Numerical study on the rotation of an elastic rod in a viscous fluid using an immersed boundary method

Abstract

We present a three-dimensional computational model based on an immersed boundary (IB) method to study the hydrodynamic features of a solid flexible cylindrical rod in a viscous fluid driven at one side by a tiny motor. The elastic rod is modelled by a number of circular cross-sections with twelve IB points on each cross-section. Three types of elastic links are created from each IB point to obtain an elastic network model of the rod and the first cross-section is modelled as the motor part. The elastic forces are computed based on an elastic energy approach and the motor forces are obtained from the applied angular frequency of rotation of the motor. The Stokes equations governing the fluid are solved on a staggered Cartesian grid system using the fractional-step based finite-volume method. Numerical simulations are performed to demonstrate the three dynamical stages of rod motion-twirling, whirling and overwhirling for different rotational frequency of the motor.

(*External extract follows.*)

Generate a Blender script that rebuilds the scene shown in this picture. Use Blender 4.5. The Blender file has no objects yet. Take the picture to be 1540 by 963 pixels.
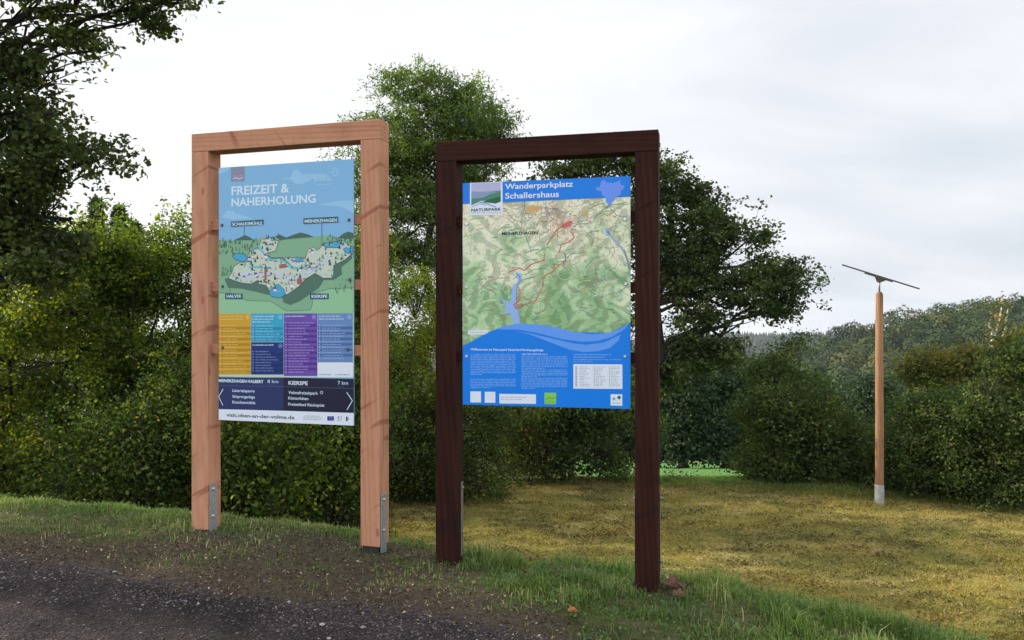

It is revealed that for low rotational frequencies, the rod undergoes stable rigid body motion known as twirling. For high rotational frequencies of the motor, it is observed that the rod initially undergoes whirling motion and attains an unstable helical shape. Further, it is noticed that a discontinuous shape transition occurs for the rod and it folds back on itself. This unstable motion is referred to as overwhirling. It is also found that there exists a critical value of angular frequency of rotation of the motor below which the rod is subjected to twirling motion and above which it undergoes overwhirling motion.